» What needs to be done: Exactly as written, quote every line that follows, skipping the images.

» Available data:
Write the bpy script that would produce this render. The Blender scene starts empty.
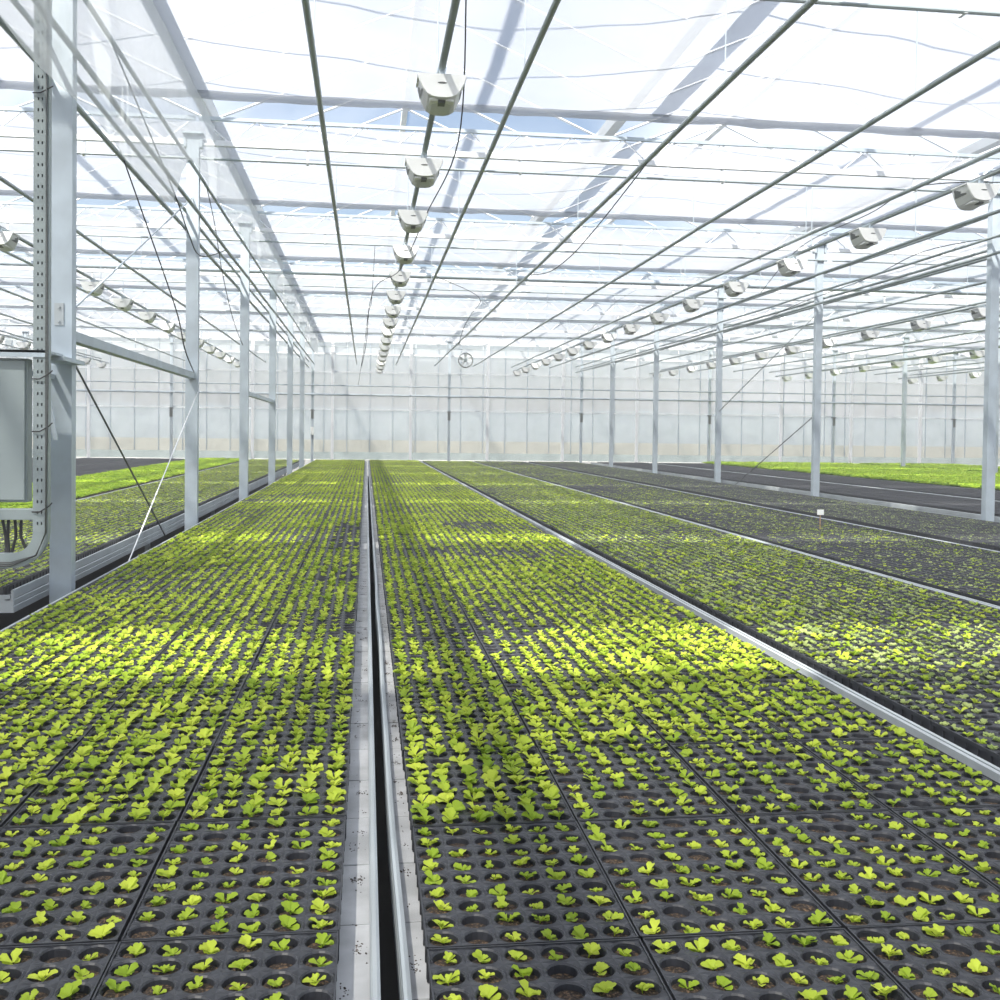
import bpy, math, random
import numpy as np
from mathutils import Vector, Matrix, noise
random.seed(7)
rng = np.random.default_rng(11)
S = bpy.context.scene
C = S.collection
PI = math.pi
EYE = 1.70
# ------------------------------------------------------------------ camera
FPX, CX, CY = 1050.0, 500.0, 457.5
yaw, pitch, roll = math.radians(7.27), math.radians(1.3), math.radians(0.7)
fwd = Vector((math.sin(yaw)*math.cos(pitch), math.cos(yaw)*math.cos(pitch), -math.sin(pitch)))
rgt0 = Vector((math.cos(yaw), -math.sin(yaw), 0))
up0 = rgt0.cross(fwd)
rgt = rgt0*math.cos(roll) + up0*math.sin(roll)
upv = up0*math.cos(roll) - rgt0*math.sin(roll)
camd = bpy.data.cameras.new('camera')
cam = bpy.data.objects.new('camera', camd); C.objects.link(cam)
camd.sensor_width = 36; camd.lens = 36*FPX/1000; camd.shift_y = -(500-CY)/1000
camd.clip_start = .05; camd.clip_end = 600
R = Matrix((rgt, upv, -fwd)).transposed()
cam.matrix_world = Matrix.Translation((-.01, 0, EYE)) @ R.to_4x4()
S.camera = cam
# ------------------------------------------------------------------ world, sun, exposure
S.view_settings.view_transform = 'Standard'; S.view_settings.look = 'None'
S.view_settings.gamma = 1; S.view_settings.use_curve_mapping = False
S.view_settings.exposure = 0.40
SUN_EL, SUN_AZ = 50, 215          # azimuth measured from +Y towards +X
w = bpy.data.worlds.new('sky'); S.world = w; w.use_nodes = True
nt = w.node_tree; bg = nt.nodes['Background']
sky = nt.nodes.new('ShaderNodeTexSky'); sky.sky_type = 'NISHITA'; sky.sun_disc = False
sky.sun_elevation = math.radians(SUN_EL); sky.sun_rotation = math.radians(SUN_AZ)
sky.air_density = 1.0; sky.dust_density = 2.0; sky.ozone_density = 1.0
# thin broken cloud over the blue
tc = nt.nodes.new('ShaderNodeTexCoord'); nz = nt.nodes.new('ShaderNodeTexNoise'); nz.inputs['Scale'].default_value = 2.2; nz.inputs['Detail'].default_value = 6
rp = nt.nodes.new('ShaderNodeValToRGB'); rp.color_ramp.elements[0].position = .46; rp.color_ramp.elements[1].position = .72
mx = nt.nodes.new('ShaderNodeMix'); mx.data_type = 'RGBA'
nt.links.new(tc.outputs['Generated'], nz.inputs['Vector']); nt.links.new(nz.outputs['Fac'], rp.inputs['Fac'])
nt.links.new(rp.outputs['Color'], mx.inputs[0]); nt.links.new(sky.outputs[0], mx.inputs[6]); mx.inputs[7].default_value = (9.5, 9.8, 10.4, 1)
nt.links.new(mx.outputs[2], bg.inputs[0]); bg.inputs[1].default_value = 0.135
sd = bpy.data.lights.new('sun', 'SUN'); sd.energy = 9.6; sd.angle = math.radians(1.5); sd.color = (1, .96, .88)
sun = bpy.data.objects.new('sun', sd); C.objects.link(sun)
el, az = math.radians(SUN_EL), math.radians(SUN_AZ)
sdir = Vector((math.sin(az)*math.cos(el), math.cos(az)*math.cos(el), math.sin(el)))
sun.rotation_euler = sdir.to_track_quat('Z', 'Y').to_euler(); sun.location = (10, 30, 40)

# ------------------------------------------------------------------ helpers
def W(x, y, Y):
    d = rgt*((x-CX)/FPX) - upv*((y-CY)/FPX) + fwd
    t = Y/d.y
    return Vector((0, 0, EYE)) + d*t
def WX(x, y, X):
    d = rgt*((x-CX)/FPX) - upv*((y-CY)/FPX) + fwd
    return Vector((0, 0, EYE)) + d*(X/d.x)
def project(P):
    """numpy (n,3) -> px, py, depth"""
    Q = P - np.array([0, 0, EYE])
    a = Q@np.array(rgt); b = Q@np.array(upv); c = Q@np.array(fwd)
    c = np.maximum(c, 1e-3)
    return CX+FPX*a/c, CY-FPX*b/c, c
def infr(P, m=60):
    x, y, c = project(P)
    return (x > -m) & (x < 1000+m) & (y < 1000+m) & (y > -m) & (c > .3)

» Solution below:
Write the bpy script that would produce this render. The Blender scene starts empty.
import bpy, math, random
import numpy as np
from mathutils import Vector, Matrix, noise
random.seed(7)
rng = np.random.default_rng(11)
S = bpy.context.scene
C = S.collection
PI = math.pi
EYE = 1.70
# ------------------------------------------------------------------ camera
FPX, CX, CY = 1050.0, 500.0, 457.5
yaw, pitch, roll = math.radians(7.27), math.radians(1.3), math.radians(0.7)
fwd = Vector((math.sin(yaw)*math.cos(pitch), math.cos(yaw)*math.cos(pitch), -math.sin(pitch)))
rgt0 = Vector((math.cos(yaw), -math.sin(yaw), 0))
up0 = rgt0.cross(fwd)
rgt = rgt0*math.cos(roll) + up0*math.sin(roll)
upv = up0*math.cos(roll) - rgt0*math.sin(roll)
camd = bpy.data.cameras.new('camera')
cam = bpy.data.objects.new('camera', camd); C.objects.link(cam)
camd.sensor_width = 36; camd.lens = 36*FPX/1000; camd.shift_y = -(500-CY)/1000
camd.clip_start = .05; camd.clip_end = 600
R = Matrix((rgt, upv, -fwd)).transposed()
cam.matrix_world = Matrix.Translation((-.01, 0, EYE)) @ R.to_4x4()
S.camera = cam
# ------------------------------------------------------------------ world, sun, exposure
S.view_settings.view_transform = 'Standard'; S.view_settings.look = 'None'
S.view_settings.gamma = 1; S.view_settings.use_curve_mapping = False
S.view_settings.exposure = 0.40
SUN_EL, SUN_AZ = 50, 215          # azimuth measured from +Y towards +X
w = bpy.data.worlds.new('sky'); S.world = w; w.use_nodes = True
nt = w.node_tree; bg = nt.nodes['Background']
sky = nt.nodes.new('ShaderNodeTexSky'); sky.sky_type = 'NISHITA'; sky.sun_disc = False
sky.sun_elevation = math.radians(SUN_EL); sky.sun_rotation = math.radians(SUN_AZ)
sky.air_density = 1.0; sky.dust_density = 2.0; sky.ozone_density = 1.0
# thin broken cloud over the blue
tc = nt.nodes.new('ShaderNodeTexCoord'); nz = nt.nodes.new('ShaderNodeTexNoise'); nz.inputs['Scale'].default_value = 2.2; nz.inputs['Detail'].default_value = 6
rp = nt.nodes.new('ShaderNodeValToRGB'); rp.color_ramp.elements[0].position = .46; rp.color_ramp.elements[1].position = .72
mx = nt.nodes.new('ShaderNodeMix'); mx.data_type = 'RGBA'
nt.links.new(tc.outputs['Generated'], nz.inputs['Vector']); nt.links.new(nz.outputs['Fac'], rp.inputs['Fac'])
nt.links.new(rp.outputs['Color'], mx.inputs[0]); nt.links.new(sky.outputs[0], mx.inputs[6]); mx.inputs[7].default_value = (9.5, 9.8, 10.4, 1)
nt.links.new(mx.outputs[2], bg.inputs[0]); bg.inputs[1].default_value = 0.135
sd = bpy.data.lights.new('sun', 'SUN'); sd.energy = 9.6; sd.angle = math.radians(1.5); sd.color = (1, .96, .88)
sun = bpy.data.objects.new('sun', sd); C.objects.link(sun)
el, az = math.radians(SUN_EL), math.radians(SUN_AZ)
sdir = Vector((math.sin(az)*math.cos(el), math.cos(az)*math.cos(el), math.sin(el)))
sun.rotation_euler = sdir.to_track_quat('Z', 'Y').to_euler(); sun.location = (10, 30, 40)

# ------------------------------------------------------------------ helpers
def W(x, y, Y):
    d = rgt*((x-CX)/FPX) - upv*((y-CY)/FPX) + fwd
    t = Y/d.y
    return Vector((0, 0, EYE)) + d*t
def WX(x, y, X):
    d = rgt*((x-CX)/FPX) - upv*((y-CY)/FPX) + fwd
    return Vector((0, 0, EYE)) + d*(X/d.x)
def project(P):
    """numpy (n,3) -> px, py, depth"""
    Q = P - np.array([0, 0, EYE])
    a = Q@np.array(rgt); b = Q@np.array(upv); c = Q@np.array(fwd)
    c = np.maximum(c, 1e-3)
    return CX+FPX*a/c, CY-FPX*b/c, c
def infr(P, m=60):
    x, y, c = project(P)
    return (x > -m) & (x < 1000+m) & (y < 1000+m) & (y > -m) & (c > .3)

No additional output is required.